Trade agreements can lower or eliminate tariffs and quotas, which open the door to new opportunities. They can also establish rules addressing intellectual property rights, investment flows, and labor practices, among other matters. In addition, they can provide for measures that go beyond the trade of goods and services (for example, facilitating the ability to sell to government procurement markets).
The most comprehensive trade agreements are multilateral plurilaterals—which typically involve three or more countries negotiating rules between themselves that do not extend to any other parties—and closed plurilaterals, which limit the scope of the benefits available to their signatories. The USMCA, the Comprehensive and Progressive Trans-Pacific Partnership, and the North American Free Trade Agreement are examples of these types of trade agreements.
Selective Optimizers
Economies that execute selective optimization trade agreements tend to have broad coverage and deep liberalization across their trade agreements, but they focus on key partners with whom they do a lot of trading and share strategic ties. For instance, the USMCA focuses on trade with two proximate and vital trading partners—Canada and Mexico.

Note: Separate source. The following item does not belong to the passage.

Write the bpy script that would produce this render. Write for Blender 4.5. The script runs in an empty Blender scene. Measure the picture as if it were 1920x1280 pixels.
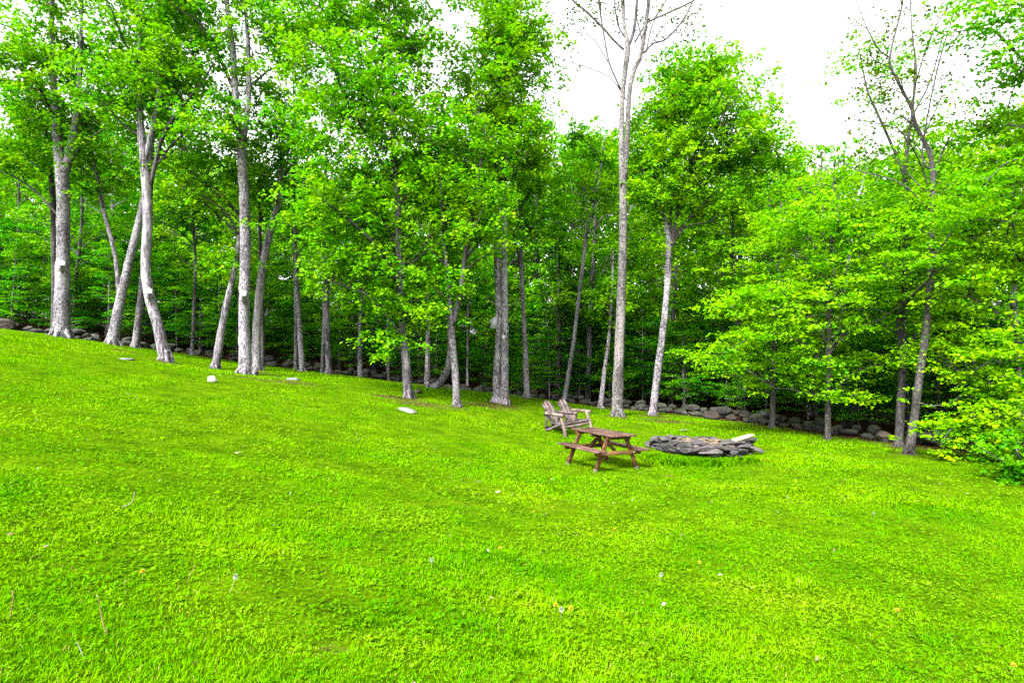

These economies benefit from the broad coverage, deep liberalization, and robust enforcement that their trade agreements offer. Multiple assessments of FTAs in force have demonstrated clear benefits, including increased real GDP, jobs, and wages. Nevertheless, it is important to acknowledge that trade agreements can have negative impacts, especially when they distort trade by diverting production from more efficient nonmember exporters to less efficient member exporters (a phenomenon known as “trade diversion”). This undermines the foundation of the WTO’s rules on nondiscriminatory multilateral trade and can impose costs on consumers in importing countries.